DAVID GISTAU
La penitencia de Urdangarin a la puerta de los juzgados coincide con un momento de gran resentimiento social con coartada ideológica. De ahí la catarsis de la venganza, de la humillación consentida, paralela a la de la Justicia y harto más primaria que ésta. Como a la gente le ha sido concedida una bula general para el cabreo y su evacuación, como un megáfono es ya más representativo que una cámara parlamentaria, y una consigna que encaje en un tuit más eficaz que una reflexión, cualquier bandarra que se aposta en una esquina buscando ángulo para tirar huevos recibe trato de ejemplo moral y abre los informativos. La tragedia que en Palma se ha repetido como farsa es el tomatazo a la carreta hacia la guillotina del Borbón, o de su yerno, ya cazado, o de su hija, casi acorralada, entremeses con los que abrir boca en lo que tarde en ser cobrada la gran pieza.
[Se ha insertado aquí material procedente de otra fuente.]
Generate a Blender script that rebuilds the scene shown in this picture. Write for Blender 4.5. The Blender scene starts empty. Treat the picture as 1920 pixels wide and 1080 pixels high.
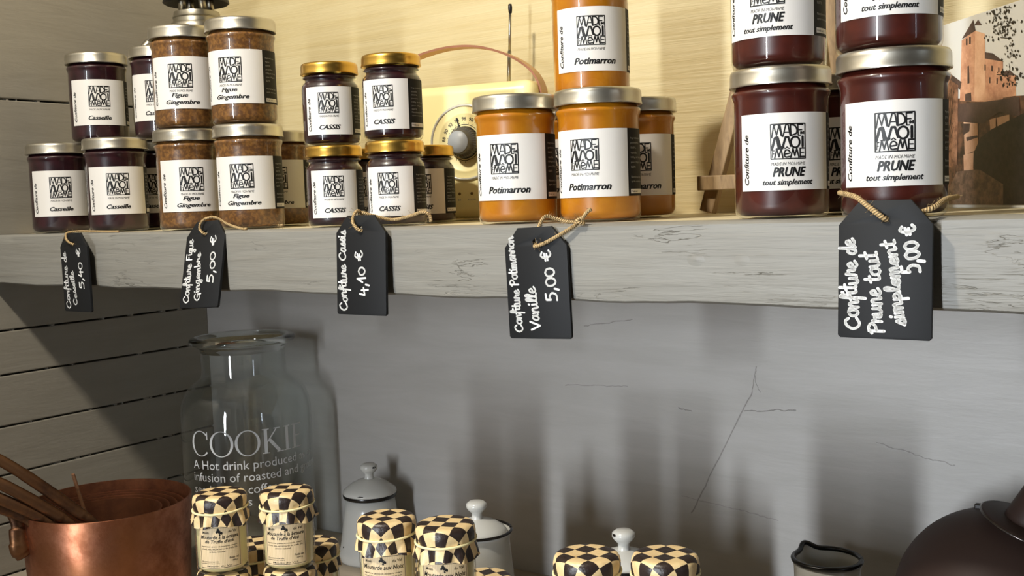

Porque el griterío de ayer nada tiene que ver con la rendición de cuentas de un hombre por sus presuntos delitos. Antes identifica el oportunismo del odio que encuentra rendijas por las cuales corroer. Es un sans-culotismo soez al que también se han entregado personas de mente más sofisticada, directores de periódico que querían a Urdangarin pisando la puta calle para incrementar su exposición -y su escarnio alegal- y que ya le han motejado de estafador sin esperar sentencia. El único desquite de Urdangarin, con el que además reparó la ridícula carrera de fugitivo ante las cámaras, consistió en bajar del coche voluntariamente y en caminar con una tiesura demacrada que, por un instante, le hizo más digno que su piquete de gritadores. Y esto que digo no contradice el deseo de que pene por sus presuntos delitos, si los cometió, y de que se aclaren los privilegios subterráneos de la Corona, si procede: hablo de lo que sucede fuera del juzgado, de la bilis, de las motivaciones políticas, hasta de la rapiña de los programas del corazón. De la chusma que somos.
Este servidor de ustedes fue educado en una tradición republicana. Aunque al decirlo siempre tenga que agregar, a modo de asterisco a pie de página, la explicación de que no me refiero a una república sectaria y secuestrada por la extrema izquierda, que es como se la entiende aquí: una ideología antes que un régimen vinculado con la democracia liberal. Querría por tanto que en mi primer país rigiera una república presidencialista comparable a la de mi segundo país, Francia. Pero fue ver a quienes la pidieron a las puertas del juzgado de Palma, fue escuchar a esos odiadores con pañuelos palestinos e incapaces de elaborar una frase compleja, y anticipé ya, mientras se tambalea la Corona, lo que dijo Ortega del frentepopulismo: "No era esto, no era esto".